Prosecutors told the ABC their biggest challenge to combating these methods was the rules of evidence of the court, in particular the onus of proof.

Currently, prosecutors have to be able to show the court it was actually the perpetrator who hit ‘Enter’ on a harassing message.

The same goes for drones. Prosecutors have to be able to prove the perpetrator was flying the drone at the time.

NSW Police Assistant Commissioner Mark Jones said many of the examples could be covered by existing trespass or stalking laws and encouraged people with suspicions to make a report.

He said tracking software and spyware were a particular problem, but he conceded the existing legislation did have limitations.

“A lot of these laws were written prior to surveillance devices being as prevalent as they are now and certainly prior to some of the social networking apps,” he said.

“It’s [a] very hard crime for the police to investigate and certainly to obtain sufficient evidence.

“If legislation was to change, that reverses onus, for example, that may well be a positive means for police.”

Police also find it difficult to get timely help from social media companies to help track down perpetrators.

Kim said Facebook was now explicitly mentioned in her ADVO and she would like to see drones included too.

“It’s very easy to become frustrated with the police, but it’s important for us to understand the police can only enforce the laws as they are,” she
said.

“The laws need to be changing with the times because these men at the moment, they’re ahead.”
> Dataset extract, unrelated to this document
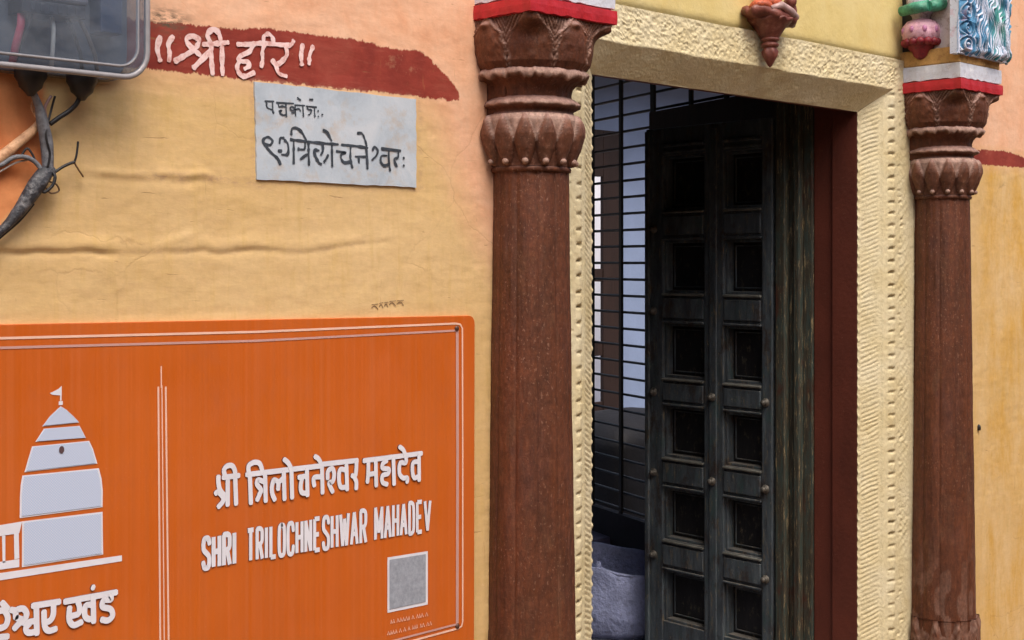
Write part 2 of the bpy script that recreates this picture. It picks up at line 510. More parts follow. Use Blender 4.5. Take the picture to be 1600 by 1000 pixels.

Commissioner Inman Grant believes the technology industry does have a role to play.

“If we’re really going to get ahead of the safety issues, the technology industry has to take a more active role in investing and innovating in safety on their platforms and that means doing the risk assessments upfront and building safety protections into their product and service development processes,” she said.

Technology both captor and saviour

Advocates said it was important for women to be aware: delete shared apps, cloud devices and even leave the phone behind.

The eSafety Commissioner has a special eSafety women’s site and will soon launch an online training portal for workers.

Ms Inman Grant said the site’s focus was on prevention and using technology appropriately in safe places, while acknowledging that for others it can be a lifeline.

“Technology-facilitated abuse is really abuse and its impact can be really devastating really, really damaging,” she said.

For Kim, technology has been both a captor and a saviour. But overall, she is hopeful.

“It is the single best decision I ever made to leave him and the transformation is in my children,” she said.

Ms Davis’ advice is for anyone with suspicions to get help either from a domestic violence service or a tech-savvy friend.

“I think that if anyone is fearful that their technology has been tampered with, then they need to trust their gut,” she said.